Wow – that’s ended up being a long post. Let me restate the key points:

  • People want open content so that they can choose the device, place and time that suits them.
  • People are willing to pay for that content – money is being made in P2P right now, just not on a really industrial scale, and not by the content owners.
  • An opportunity exists for services that work like existing P2P to be used for distributing content.

* The book is apparently available (for free) online – provided that your IP is geolocated to the US. Otherwise you see this – ‘Due to our agreements with our publishing partners, the document you requested is only available to users located in the United States.’ Free huh – maybe somebody will put it up on a torrent. The same seems to be true for the Google Books version too. Oddly the Scribd version on Chris’s blog seems to work (at least for me in the UK).



4 Responses to “Monitising the freetards pt.1”

  1. 1 Chris Swan

    and just after I press the publish button http://techdirt.com/articles/20090713/1936485534.shtml comes along (with a shorter, sweeter, and sort of celebrity endorsed version of the same message). Some interesting comments there too.
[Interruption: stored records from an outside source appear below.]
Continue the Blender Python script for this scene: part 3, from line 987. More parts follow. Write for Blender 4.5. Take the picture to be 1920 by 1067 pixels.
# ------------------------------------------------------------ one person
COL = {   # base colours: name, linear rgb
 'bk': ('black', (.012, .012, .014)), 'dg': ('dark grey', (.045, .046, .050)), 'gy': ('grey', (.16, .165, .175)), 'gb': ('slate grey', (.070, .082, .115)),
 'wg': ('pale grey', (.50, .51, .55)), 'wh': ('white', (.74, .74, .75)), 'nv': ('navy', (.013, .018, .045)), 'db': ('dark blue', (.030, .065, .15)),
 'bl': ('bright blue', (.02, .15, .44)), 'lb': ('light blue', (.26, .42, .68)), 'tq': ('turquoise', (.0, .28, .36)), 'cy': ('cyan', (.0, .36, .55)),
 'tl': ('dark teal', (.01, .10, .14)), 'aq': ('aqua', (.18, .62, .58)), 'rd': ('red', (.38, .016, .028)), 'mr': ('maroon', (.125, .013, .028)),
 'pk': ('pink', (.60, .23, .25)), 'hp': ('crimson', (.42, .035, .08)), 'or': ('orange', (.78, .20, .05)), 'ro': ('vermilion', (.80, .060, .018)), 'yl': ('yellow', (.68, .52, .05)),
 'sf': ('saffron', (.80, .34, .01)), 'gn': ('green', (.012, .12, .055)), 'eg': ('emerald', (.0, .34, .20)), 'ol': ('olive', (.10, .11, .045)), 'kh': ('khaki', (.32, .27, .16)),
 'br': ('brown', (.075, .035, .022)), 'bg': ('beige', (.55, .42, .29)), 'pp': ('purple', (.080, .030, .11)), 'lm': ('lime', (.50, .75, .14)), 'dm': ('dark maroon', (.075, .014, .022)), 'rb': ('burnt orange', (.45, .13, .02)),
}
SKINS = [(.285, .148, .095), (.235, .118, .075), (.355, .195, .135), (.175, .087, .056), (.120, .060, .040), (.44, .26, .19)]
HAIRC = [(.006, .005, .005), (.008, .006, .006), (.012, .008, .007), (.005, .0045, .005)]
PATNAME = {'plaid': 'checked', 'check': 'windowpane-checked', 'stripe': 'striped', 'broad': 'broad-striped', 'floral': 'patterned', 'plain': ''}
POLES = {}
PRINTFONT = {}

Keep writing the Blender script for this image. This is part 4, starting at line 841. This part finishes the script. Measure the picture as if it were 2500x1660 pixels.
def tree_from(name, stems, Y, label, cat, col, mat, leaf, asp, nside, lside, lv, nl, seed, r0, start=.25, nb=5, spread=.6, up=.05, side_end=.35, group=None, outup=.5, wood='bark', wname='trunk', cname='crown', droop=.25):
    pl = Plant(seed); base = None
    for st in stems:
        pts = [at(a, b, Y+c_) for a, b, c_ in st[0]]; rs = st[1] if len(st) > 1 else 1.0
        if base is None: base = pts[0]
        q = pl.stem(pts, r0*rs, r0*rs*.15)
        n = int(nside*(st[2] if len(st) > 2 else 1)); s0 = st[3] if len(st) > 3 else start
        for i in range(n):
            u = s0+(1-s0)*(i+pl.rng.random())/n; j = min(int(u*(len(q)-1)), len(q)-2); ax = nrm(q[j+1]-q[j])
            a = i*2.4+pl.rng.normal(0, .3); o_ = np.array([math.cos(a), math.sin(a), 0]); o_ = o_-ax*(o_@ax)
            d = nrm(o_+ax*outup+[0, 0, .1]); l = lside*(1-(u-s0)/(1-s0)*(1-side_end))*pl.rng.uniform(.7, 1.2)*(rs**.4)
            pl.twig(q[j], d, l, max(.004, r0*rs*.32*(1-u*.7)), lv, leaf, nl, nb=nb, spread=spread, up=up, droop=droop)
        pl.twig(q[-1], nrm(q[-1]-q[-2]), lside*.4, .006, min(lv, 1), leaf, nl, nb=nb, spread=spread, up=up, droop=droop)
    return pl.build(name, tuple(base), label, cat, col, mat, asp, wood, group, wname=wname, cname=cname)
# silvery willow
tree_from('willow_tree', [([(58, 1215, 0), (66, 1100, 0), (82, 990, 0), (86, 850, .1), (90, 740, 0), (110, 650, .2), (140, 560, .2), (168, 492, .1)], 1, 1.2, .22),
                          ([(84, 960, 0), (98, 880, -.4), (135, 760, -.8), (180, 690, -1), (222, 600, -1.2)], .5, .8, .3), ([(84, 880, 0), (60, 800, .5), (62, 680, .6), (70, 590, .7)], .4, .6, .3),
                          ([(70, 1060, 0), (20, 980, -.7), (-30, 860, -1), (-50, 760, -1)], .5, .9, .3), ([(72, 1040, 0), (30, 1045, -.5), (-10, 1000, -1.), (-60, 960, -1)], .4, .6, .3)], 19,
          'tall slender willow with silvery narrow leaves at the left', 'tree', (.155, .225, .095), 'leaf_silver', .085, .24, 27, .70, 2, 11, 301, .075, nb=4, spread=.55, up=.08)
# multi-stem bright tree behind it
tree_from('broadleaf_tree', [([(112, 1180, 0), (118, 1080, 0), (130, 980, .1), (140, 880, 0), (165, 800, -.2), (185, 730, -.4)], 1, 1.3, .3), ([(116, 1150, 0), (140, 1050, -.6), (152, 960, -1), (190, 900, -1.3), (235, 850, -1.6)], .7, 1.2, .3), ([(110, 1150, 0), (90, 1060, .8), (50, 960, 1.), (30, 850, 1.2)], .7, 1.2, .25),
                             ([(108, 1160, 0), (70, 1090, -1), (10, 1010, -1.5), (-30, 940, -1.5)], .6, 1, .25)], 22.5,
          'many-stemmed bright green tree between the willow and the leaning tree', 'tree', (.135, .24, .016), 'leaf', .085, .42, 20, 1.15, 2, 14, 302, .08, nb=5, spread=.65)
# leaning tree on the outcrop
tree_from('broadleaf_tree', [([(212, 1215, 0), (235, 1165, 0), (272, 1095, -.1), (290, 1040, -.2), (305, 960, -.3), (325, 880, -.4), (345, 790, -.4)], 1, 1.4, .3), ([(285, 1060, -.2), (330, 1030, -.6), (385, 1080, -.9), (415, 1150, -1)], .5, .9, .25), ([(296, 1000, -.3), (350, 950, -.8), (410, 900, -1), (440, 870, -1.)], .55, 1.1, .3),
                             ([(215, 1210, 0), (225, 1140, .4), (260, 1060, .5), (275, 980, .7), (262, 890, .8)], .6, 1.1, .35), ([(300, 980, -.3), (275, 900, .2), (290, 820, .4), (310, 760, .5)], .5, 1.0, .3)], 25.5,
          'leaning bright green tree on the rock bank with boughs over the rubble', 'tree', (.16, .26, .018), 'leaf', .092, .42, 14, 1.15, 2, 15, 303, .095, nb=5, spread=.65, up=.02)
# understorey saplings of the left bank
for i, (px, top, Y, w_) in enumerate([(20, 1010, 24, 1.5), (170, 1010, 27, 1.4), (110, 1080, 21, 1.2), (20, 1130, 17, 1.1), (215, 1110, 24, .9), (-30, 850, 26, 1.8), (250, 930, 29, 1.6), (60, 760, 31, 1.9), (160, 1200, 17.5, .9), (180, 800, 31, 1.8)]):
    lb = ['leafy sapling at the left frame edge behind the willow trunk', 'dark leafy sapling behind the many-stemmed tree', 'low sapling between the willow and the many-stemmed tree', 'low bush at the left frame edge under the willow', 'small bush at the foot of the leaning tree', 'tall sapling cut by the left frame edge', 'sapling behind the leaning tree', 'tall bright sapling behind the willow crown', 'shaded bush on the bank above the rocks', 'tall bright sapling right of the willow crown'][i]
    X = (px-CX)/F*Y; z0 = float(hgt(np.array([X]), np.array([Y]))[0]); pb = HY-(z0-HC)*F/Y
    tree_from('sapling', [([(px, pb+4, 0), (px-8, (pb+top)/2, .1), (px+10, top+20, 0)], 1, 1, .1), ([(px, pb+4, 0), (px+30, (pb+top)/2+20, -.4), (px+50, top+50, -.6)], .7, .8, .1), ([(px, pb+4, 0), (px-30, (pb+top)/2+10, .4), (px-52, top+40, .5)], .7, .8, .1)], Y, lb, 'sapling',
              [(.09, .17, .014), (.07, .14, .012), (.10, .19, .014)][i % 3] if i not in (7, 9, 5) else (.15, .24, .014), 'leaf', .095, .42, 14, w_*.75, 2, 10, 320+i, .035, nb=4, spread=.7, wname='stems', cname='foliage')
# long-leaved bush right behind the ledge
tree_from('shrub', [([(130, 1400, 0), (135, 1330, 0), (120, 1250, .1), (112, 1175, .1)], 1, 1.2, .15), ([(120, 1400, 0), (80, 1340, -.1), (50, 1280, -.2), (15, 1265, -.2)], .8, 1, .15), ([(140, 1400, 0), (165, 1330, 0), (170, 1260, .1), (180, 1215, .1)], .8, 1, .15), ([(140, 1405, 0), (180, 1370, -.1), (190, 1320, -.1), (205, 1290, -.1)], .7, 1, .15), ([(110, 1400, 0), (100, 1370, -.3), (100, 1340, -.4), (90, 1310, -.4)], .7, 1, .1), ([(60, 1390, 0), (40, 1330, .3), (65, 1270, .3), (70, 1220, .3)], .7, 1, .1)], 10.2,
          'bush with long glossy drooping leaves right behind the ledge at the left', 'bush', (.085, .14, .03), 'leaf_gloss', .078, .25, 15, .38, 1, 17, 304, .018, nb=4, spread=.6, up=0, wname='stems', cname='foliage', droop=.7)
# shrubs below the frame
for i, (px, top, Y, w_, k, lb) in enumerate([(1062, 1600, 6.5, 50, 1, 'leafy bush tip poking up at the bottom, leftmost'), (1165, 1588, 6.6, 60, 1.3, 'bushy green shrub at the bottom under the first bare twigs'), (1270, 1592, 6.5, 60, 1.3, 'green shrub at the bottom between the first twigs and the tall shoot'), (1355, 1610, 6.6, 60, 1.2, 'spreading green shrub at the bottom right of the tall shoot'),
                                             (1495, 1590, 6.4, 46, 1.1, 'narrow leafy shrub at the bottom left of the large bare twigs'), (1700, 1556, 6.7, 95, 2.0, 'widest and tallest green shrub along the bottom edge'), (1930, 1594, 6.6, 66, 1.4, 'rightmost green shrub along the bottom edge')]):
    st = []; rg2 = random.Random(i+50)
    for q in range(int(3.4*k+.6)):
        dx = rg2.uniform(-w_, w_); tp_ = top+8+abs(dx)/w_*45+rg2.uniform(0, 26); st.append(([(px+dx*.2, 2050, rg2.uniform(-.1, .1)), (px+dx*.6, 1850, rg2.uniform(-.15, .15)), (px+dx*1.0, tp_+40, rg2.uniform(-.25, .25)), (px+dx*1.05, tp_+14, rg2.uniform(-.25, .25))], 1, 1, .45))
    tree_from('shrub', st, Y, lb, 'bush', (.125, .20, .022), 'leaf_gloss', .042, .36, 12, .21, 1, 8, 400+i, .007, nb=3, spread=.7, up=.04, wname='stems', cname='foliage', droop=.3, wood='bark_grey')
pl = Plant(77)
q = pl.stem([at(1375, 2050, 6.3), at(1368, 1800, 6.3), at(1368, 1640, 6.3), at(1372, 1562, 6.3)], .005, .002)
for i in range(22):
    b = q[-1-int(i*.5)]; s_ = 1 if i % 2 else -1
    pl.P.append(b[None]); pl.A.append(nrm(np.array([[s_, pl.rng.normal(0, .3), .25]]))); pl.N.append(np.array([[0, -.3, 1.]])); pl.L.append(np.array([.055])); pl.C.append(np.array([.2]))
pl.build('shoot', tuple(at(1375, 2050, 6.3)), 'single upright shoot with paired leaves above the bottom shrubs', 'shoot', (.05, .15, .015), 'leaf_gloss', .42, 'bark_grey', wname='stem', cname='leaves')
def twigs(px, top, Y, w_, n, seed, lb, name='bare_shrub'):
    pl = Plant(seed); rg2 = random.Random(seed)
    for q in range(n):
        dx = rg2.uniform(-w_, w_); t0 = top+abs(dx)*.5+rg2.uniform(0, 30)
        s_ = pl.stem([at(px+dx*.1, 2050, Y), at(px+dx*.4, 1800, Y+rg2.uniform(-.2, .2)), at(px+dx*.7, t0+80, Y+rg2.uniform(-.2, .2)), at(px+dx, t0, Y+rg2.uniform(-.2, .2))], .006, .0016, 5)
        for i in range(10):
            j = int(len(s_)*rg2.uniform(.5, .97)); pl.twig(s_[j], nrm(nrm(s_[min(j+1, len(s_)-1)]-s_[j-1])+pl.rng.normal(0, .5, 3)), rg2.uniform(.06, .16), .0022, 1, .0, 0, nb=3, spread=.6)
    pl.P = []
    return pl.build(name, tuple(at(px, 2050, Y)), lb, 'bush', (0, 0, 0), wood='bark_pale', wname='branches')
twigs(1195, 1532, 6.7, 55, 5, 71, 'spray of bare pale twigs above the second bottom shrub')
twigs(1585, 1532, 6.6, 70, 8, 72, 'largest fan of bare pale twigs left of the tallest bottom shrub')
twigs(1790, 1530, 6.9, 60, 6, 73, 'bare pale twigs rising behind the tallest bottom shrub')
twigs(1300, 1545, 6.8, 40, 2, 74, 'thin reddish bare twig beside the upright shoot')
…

    BTW in Pt.2 I will be looking at whether monitising the freetards could be used to actually pay for the creation of content – think HBO meets P2P.

  2. 3 Chris Swan

    ‘Never underestimate the determination of a kid who is time-rich and cash-poor’ – Cory Doctorow, Little Brother (p79)

  3. 4 Chris Swan

    There’s an interesting story on the BBC site with some stats about P2P downloads of popular TV shows and movies – http://news.bbc.co.uk/1/hi/technology/8224869.stm

    Also some comparison of the ‘piracy problem’ between music and video. I should think that’s fairly obvious – music downloads are listened to many times, whilst most video downloads are probably watched only once or twice.